Wednesday, March 16, 2011

State Government

Great post today from Matt Yglesias about Arizona state government. As Yglesias points out, the main consequence of an amateur legislature (which is what you get from term limits, low salaries, and little or no staff) is that you get, instead, government by lobbyists -- because lobbyists are the only ones around who actually know anything about state government.

Other than the obvious implication that states shouldn't have that sort of legislature, I think the real takeaway from his point is to keep in mind that when we hear wacky policy proposals from the states, there's an excellent chance that the politicians involved have no clue about what they're doing. Either they're trying to enact something a lobbyist has given them that they don't understand, or they're off on their own, flailing around.

We tend to assume that someone who offers a bill about, say, immigration is at least vaguely familiar with the basic policy arguments involved, and has drafted a bill at least somewhat carefully in order to achieve the results the sponsor things would be good policy. That's usually the case in Congress. But at the state legislative level, especially in term-limited states, it's very likely that that assumption does not hold.

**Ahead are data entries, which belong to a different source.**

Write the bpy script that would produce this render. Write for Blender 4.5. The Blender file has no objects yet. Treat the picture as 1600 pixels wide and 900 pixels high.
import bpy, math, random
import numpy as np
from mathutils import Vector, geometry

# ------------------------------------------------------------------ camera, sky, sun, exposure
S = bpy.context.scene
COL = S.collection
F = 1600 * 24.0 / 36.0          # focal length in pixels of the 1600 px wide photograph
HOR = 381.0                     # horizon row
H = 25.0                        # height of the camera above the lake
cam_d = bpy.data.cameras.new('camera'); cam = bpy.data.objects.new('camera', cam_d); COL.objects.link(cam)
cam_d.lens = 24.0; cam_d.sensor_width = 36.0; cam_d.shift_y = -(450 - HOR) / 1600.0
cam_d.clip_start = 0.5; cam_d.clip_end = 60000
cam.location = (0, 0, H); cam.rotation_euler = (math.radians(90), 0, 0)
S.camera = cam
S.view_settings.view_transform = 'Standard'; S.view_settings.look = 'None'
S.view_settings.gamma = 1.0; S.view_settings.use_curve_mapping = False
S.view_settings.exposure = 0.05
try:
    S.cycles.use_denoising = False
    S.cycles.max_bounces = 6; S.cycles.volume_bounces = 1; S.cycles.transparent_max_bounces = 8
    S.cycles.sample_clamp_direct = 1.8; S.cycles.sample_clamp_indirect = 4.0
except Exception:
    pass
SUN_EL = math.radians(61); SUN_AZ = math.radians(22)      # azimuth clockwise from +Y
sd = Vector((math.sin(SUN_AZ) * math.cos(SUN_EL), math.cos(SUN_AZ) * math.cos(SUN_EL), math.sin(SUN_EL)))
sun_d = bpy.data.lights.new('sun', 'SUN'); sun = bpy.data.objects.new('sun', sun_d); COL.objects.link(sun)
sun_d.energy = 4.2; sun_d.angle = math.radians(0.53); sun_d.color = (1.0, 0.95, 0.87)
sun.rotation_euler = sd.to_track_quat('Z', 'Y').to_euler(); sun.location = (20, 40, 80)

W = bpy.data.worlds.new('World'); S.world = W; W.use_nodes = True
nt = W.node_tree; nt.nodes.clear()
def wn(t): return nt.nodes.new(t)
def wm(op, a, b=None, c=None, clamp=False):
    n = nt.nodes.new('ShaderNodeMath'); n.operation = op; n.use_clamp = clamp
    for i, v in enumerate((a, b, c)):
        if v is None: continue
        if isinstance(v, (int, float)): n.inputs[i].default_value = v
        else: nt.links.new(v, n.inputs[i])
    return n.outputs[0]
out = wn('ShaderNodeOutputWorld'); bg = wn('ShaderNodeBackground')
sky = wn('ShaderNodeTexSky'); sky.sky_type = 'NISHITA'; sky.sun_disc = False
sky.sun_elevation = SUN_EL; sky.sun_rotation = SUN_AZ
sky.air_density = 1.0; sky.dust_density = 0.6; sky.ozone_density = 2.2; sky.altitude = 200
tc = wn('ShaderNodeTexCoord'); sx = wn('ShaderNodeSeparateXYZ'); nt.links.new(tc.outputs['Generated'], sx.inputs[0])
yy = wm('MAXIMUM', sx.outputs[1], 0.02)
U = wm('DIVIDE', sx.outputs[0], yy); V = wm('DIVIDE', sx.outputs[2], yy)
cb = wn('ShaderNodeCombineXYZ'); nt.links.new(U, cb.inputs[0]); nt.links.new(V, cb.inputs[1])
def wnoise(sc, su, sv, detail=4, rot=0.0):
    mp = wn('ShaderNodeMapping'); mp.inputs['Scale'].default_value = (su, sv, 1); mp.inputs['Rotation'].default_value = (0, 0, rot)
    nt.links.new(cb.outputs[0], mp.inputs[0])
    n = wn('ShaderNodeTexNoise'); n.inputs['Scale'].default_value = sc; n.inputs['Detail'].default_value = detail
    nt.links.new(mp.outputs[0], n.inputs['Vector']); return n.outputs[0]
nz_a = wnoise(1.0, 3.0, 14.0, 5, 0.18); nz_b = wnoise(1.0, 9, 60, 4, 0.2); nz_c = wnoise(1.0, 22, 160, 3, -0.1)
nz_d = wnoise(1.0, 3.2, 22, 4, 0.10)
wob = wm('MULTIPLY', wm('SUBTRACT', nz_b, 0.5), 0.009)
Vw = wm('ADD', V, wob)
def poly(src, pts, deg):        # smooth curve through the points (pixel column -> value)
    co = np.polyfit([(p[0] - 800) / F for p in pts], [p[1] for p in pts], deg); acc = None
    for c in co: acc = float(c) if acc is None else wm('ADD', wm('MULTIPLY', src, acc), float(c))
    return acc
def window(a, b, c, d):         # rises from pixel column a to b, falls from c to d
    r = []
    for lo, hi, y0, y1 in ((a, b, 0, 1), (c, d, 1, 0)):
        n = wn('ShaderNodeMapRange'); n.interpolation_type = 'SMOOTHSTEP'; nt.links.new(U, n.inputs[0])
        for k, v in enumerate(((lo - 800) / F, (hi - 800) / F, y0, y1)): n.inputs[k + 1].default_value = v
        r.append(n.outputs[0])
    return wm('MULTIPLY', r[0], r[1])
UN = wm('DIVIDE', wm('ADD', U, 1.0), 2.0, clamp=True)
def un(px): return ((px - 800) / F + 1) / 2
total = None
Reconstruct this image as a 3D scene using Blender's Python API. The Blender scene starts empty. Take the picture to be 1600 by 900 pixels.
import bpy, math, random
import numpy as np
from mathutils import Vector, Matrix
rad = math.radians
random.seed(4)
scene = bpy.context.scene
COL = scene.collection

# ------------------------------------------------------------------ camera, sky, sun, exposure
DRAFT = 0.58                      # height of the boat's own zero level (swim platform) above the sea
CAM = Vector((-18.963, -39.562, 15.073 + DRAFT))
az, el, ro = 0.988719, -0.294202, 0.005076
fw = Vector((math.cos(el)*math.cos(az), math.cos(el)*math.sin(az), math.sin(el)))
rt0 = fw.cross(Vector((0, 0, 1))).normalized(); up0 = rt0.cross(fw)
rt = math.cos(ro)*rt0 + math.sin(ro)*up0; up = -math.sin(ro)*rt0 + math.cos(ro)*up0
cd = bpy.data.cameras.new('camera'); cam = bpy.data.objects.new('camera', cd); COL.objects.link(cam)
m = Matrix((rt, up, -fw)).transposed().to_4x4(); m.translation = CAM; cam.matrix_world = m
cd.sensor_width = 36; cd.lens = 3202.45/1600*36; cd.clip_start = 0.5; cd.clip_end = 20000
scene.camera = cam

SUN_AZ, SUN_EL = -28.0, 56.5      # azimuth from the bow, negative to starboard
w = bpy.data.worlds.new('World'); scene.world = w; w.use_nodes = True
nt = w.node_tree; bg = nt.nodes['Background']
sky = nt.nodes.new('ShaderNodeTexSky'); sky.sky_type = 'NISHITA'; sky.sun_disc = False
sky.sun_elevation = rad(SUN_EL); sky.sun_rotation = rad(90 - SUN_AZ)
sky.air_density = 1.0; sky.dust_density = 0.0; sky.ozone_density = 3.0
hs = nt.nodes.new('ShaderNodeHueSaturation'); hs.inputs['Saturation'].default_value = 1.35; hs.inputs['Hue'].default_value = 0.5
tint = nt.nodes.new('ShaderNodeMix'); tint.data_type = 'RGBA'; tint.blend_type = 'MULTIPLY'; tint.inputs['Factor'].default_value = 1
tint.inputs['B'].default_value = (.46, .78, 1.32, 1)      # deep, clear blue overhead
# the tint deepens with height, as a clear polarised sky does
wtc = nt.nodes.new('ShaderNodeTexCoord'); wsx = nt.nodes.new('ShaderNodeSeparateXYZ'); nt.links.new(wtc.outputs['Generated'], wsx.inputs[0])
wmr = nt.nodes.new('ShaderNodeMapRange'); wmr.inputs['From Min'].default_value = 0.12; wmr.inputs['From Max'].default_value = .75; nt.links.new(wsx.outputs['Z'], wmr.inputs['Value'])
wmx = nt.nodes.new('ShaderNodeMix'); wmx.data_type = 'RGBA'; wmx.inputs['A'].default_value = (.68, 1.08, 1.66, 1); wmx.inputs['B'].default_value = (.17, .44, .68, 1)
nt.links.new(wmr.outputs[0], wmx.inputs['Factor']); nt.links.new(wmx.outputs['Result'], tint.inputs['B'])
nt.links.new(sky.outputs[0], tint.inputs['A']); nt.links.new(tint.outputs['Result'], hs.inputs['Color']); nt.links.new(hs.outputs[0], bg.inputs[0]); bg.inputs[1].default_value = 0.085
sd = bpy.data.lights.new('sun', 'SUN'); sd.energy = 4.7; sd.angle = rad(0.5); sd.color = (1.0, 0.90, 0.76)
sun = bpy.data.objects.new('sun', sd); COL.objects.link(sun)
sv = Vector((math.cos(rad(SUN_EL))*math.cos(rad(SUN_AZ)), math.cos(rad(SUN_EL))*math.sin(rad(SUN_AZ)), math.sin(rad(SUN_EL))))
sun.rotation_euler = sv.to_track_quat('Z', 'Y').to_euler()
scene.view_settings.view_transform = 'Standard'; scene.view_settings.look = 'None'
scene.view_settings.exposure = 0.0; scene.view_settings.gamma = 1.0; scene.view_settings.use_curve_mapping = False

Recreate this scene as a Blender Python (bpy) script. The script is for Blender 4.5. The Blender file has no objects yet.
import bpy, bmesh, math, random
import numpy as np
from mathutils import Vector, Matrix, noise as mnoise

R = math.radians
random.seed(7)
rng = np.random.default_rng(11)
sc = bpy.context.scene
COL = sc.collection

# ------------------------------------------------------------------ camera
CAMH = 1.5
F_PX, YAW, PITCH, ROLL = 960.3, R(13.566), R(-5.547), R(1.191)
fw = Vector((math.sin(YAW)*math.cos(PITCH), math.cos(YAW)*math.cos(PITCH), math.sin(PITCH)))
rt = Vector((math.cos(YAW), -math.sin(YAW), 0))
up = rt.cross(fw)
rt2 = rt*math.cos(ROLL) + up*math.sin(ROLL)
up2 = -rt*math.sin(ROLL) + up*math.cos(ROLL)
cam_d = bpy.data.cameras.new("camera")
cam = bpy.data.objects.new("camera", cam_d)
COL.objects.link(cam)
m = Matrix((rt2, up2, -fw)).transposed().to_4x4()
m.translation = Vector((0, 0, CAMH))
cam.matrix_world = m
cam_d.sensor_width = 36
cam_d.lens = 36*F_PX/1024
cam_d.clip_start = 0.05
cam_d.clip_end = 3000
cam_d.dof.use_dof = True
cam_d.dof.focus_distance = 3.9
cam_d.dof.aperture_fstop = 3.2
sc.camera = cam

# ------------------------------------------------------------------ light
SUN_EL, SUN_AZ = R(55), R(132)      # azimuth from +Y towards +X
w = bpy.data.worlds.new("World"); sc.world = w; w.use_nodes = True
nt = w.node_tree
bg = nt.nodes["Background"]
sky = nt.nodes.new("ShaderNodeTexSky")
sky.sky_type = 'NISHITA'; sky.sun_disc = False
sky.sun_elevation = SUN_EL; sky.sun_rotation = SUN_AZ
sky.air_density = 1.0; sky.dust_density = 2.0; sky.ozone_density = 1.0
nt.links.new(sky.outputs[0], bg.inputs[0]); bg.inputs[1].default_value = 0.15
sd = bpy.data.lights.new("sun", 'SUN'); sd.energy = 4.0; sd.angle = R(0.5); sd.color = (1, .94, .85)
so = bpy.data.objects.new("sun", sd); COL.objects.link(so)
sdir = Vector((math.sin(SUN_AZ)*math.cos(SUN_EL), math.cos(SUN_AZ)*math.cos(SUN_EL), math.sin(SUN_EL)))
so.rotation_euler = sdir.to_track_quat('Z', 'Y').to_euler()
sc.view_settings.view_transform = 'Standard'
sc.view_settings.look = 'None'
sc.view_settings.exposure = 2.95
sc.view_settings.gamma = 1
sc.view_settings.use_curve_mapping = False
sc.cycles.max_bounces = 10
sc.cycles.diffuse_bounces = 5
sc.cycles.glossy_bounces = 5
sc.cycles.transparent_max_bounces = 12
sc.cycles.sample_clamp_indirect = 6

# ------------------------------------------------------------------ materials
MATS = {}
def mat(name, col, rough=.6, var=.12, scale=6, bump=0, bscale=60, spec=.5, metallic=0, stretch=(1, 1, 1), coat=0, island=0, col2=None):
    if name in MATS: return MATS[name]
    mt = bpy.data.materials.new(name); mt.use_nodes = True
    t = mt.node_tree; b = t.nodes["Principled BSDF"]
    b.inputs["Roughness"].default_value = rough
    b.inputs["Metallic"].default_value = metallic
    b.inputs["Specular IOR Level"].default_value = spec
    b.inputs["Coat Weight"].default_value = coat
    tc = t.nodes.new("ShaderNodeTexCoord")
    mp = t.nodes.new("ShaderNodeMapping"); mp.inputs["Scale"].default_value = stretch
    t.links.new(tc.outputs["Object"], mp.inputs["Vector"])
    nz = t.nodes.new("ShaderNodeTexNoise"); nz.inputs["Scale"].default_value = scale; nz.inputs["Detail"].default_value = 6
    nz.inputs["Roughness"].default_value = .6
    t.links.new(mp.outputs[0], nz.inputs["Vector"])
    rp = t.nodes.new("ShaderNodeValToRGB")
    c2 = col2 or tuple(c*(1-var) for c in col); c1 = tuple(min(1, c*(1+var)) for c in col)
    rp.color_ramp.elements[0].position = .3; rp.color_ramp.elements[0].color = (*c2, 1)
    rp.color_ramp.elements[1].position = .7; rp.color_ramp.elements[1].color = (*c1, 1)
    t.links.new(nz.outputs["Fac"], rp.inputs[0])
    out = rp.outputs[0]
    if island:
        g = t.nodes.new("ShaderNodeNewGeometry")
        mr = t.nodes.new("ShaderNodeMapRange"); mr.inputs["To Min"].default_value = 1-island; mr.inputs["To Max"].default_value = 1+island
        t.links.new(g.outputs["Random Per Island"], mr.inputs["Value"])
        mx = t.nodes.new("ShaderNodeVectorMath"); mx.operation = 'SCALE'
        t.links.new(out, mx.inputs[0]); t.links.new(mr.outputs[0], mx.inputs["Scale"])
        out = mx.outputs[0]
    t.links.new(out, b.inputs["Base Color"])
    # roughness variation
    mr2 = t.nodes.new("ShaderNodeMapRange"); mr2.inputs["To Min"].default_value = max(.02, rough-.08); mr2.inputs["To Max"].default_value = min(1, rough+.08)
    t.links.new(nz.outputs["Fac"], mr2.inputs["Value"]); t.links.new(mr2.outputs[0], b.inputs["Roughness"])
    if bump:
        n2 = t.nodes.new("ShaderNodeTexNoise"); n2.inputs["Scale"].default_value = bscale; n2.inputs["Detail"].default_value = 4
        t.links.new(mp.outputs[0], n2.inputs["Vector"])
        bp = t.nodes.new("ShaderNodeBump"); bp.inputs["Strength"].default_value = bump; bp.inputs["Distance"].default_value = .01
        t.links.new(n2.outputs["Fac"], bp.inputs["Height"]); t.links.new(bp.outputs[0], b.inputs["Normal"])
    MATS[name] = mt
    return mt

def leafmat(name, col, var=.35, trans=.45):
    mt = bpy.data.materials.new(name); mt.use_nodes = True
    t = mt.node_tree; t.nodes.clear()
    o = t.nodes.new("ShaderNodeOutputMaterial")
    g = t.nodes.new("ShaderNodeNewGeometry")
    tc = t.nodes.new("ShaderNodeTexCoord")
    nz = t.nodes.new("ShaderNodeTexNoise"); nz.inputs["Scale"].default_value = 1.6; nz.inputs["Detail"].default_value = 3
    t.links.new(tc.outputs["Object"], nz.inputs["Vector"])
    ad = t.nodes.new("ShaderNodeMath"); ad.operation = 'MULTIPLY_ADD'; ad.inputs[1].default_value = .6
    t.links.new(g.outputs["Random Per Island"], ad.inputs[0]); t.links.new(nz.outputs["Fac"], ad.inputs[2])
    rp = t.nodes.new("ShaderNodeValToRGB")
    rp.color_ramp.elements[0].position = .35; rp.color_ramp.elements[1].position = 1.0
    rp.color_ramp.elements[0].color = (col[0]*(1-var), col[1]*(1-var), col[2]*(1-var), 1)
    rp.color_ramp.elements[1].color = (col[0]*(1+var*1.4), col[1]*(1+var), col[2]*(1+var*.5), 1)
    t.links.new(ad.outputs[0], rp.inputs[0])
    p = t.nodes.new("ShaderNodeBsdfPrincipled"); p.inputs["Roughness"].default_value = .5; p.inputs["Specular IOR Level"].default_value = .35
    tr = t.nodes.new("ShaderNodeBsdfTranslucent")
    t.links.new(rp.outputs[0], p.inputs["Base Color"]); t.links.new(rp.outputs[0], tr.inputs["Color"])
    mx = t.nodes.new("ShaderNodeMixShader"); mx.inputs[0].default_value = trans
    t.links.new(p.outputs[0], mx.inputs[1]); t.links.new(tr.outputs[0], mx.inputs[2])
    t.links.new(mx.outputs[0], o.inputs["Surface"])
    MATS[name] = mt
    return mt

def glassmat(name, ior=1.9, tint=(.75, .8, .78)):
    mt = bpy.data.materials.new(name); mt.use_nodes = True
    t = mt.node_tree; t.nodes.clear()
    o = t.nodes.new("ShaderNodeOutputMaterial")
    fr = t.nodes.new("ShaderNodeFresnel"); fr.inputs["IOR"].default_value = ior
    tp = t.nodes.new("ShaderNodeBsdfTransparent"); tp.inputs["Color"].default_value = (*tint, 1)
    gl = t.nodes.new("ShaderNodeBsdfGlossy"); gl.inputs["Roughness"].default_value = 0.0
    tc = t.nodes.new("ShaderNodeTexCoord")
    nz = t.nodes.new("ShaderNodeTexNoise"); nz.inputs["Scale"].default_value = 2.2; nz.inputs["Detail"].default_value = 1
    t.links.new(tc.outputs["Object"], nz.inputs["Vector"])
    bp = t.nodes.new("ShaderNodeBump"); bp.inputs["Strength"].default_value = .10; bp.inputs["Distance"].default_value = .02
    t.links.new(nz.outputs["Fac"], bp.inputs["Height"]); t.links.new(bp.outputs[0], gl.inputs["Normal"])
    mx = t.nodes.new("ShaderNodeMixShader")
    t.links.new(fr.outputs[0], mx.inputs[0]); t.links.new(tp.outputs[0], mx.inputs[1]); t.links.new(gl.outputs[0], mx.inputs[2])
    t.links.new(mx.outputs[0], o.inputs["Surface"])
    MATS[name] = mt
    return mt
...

(Update: doc in comments asks about how state legislative professionalism varies. I'm not an expert, but I can, and should have in the original post, refer you to where to read more: Thad Krousser's Term Limits and the Dismantling of State Legislative Professionalism).


  1. It would be useful, I think, for those of us who are not spending our lives on state governance issues to have some idea whichstates those are. I know Indiana is one, in some respects (short sessions, part-time legislators, small staffs--but not as small as Arizona's--hut without term limits). Where are the others? Is there a regional pattern?

    And that's not to say that full-time, well-staffed state legislatures always work well (ess Illinois).

  2. Nebraska is a great case-in-point.

    Short sessions, tiny salaries, small staff, 2-term limit, run by lobbyists.

    Interestingly, it was not always that way. The term limits are pretty new. I'm sure some academics have written about it, or if not, they should.

    In the 60s-90s the Unicameral legislature (with only 49 members) was anchored by a few "professional" long serving members from both parties. Those guys kept the crazy riff-raff off the floor, and cleaned up the wackier bills before they were passed. But term limits got the last of those guys out last decade-- and it's deteriorated quickly.